TALLAHASSEE, Fla. — The power generated by Florida's four largest utilities goes far beyond just turning your lights on, according to a new report by a watchdog group that found the companies hold significant power over those that are supposed to regulate them.

The report by Integrity Florida and the Southern Alliance for Clean Energy showed a mix of campaign contributions and lobbying expenditures by Florida's big power companies totaling more than $43 million during the 2014 and 2016 election cycles alone.
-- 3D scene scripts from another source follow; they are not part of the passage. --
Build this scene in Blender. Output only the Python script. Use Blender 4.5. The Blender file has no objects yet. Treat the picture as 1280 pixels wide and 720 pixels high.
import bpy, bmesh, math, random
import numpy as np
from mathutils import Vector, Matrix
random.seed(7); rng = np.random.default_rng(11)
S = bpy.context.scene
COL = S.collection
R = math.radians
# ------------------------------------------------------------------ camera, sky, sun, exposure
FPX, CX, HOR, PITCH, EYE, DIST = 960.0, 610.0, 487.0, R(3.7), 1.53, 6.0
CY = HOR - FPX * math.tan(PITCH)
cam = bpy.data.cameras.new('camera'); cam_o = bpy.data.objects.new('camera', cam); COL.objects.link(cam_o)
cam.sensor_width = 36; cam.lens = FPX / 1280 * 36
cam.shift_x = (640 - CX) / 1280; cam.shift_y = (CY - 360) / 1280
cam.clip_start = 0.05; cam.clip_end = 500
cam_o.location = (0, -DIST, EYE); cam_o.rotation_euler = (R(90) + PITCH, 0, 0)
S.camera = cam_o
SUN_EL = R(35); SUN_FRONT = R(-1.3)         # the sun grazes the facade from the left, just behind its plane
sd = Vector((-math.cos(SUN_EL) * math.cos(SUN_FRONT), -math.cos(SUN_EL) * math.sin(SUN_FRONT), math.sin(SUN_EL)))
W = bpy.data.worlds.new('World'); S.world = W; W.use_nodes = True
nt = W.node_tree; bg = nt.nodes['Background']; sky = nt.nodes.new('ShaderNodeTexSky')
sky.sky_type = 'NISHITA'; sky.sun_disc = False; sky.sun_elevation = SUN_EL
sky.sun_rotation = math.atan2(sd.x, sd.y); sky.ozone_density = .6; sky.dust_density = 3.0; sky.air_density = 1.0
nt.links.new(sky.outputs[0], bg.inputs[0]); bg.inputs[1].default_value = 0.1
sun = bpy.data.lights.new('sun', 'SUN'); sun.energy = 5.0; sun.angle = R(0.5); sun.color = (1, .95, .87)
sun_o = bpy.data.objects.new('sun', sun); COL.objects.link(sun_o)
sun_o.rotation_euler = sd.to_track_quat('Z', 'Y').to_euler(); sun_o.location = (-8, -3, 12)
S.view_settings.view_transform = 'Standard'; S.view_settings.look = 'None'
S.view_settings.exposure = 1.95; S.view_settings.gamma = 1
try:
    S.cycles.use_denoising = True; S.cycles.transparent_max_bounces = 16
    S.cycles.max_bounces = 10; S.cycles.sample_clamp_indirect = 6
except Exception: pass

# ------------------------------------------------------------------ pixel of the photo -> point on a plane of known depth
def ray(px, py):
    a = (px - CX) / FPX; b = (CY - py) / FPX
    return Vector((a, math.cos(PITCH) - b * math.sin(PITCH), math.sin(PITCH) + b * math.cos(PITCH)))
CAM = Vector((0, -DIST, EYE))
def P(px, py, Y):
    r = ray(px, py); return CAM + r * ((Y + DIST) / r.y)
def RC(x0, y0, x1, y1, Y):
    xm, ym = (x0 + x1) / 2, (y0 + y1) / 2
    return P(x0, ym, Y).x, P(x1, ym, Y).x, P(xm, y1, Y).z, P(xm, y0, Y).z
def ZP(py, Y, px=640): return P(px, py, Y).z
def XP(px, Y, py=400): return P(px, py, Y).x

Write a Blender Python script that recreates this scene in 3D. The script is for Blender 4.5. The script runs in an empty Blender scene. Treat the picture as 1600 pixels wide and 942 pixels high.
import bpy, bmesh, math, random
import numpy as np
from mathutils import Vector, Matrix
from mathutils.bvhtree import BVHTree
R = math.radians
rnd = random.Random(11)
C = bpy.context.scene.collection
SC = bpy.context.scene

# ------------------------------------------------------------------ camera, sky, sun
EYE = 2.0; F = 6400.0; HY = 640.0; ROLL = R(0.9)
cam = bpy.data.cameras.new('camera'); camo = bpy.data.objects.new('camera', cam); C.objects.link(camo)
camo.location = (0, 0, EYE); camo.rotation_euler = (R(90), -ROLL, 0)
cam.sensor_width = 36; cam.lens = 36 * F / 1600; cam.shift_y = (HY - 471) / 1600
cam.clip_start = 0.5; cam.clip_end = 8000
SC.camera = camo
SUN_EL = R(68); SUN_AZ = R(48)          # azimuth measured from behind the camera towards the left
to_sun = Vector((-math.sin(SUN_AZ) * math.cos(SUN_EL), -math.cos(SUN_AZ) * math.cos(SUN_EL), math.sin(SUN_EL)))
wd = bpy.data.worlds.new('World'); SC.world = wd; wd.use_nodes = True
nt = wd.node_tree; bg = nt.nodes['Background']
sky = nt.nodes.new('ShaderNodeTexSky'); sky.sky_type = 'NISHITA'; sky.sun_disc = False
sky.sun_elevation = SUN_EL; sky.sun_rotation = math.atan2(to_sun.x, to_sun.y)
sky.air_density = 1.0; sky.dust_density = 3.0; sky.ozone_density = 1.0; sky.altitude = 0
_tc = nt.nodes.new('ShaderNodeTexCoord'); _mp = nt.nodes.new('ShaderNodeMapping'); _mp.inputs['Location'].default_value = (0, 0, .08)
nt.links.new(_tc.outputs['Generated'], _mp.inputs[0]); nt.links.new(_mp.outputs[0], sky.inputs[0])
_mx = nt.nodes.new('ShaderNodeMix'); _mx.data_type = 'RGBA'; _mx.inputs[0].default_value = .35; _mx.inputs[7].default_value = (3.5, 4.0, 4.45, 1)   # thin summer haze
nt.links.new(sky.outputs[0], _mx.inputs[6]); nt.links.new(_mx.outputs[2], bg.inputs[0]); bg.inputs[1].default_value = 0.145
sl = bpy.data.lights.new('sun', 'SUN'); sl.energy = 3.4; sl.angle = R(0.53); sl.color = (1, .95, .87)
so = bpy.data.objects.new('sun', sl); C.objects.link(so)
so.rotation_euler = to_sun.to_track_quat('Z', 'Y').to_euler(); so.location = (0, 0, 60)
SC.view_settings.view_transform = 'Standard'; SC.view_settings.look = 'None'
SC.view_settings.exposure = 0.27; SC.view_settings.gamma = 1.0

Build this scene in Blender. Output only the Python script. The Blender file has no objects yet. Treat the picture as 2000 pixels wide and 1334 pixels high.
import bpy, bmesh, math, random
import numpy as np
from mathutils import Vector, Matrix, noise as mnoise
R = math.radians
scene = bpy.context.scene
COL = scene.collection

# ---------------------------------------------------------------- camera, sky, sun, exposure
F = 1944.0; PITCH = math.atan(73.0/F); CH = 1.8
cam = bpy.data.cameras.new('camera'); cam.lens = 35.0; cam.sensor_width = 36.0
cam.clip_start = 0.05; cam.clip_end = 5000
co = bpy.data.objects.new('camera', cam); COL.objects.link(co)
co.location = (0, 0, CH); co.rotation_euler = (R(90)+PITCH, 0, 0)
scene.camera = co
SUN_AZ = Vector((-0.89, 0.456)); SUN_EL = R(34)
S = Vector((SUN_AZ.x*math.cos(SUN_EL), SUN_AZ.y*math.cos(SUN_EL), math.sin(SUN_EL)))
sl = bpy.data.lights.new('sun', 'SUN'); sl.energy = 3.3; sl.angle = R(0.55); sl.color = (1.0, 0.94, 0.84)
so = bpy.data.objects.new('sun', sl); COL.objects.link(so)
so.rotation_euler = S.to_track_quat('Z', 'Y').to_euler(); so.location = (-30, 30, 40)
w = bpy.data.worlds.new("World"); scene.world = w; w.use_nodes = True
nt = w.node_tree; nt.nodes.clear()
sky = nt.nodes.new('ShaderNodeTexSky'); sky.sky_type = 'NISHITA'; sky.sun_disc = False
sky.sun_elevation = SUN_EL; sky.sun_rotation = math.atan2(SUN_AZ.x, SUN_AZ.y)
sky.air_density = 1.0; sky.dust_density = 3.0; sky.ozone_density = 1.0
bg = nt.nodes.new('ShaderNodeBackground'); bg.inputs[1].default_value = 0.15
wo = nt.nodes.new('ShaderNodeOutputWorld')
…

Integrity Florida research director Ben Wilcox said their study shows the companies have long been buying their power and wielding their influence to maintain that power.

"We found that the energy companies spent more than twice as much in the most recent four-year period than in the previous 10-year period documented in the original 2014 Power Play report,” Wilcox said.

The report also showed that the companies poured in $20 million to advance a constitutional amendment that would have limited competition in the solar energy market, but the effort failed to pass. In response to the report, Duke Energy Florida issued a statement saying their contributions are made in accordance with campaign finance laws.

Wilcox said the companies, which also include Florida Power and Light, TECO Energy and Gulf Power, have found ways to bypass restrictions on using customer dollars to lobby.

"Regulators are allowing them to bypass that ban, paying dues to trade groups like the Edison Electric Institute and other associations that lobby on their behalf,” he said.

The report noted the power companies employ around 100 lobbyists, compared with the 160 members of the Legislature. Integrity Florida and Southern Alliance for Clean Energy are calling for reforms including prohibiting campaign contributions by regulated utilities to state candidates and political committees, requiring detailed lobbyist compensation reporting and independence of the Florida Public Service Commission, which regulates the industry.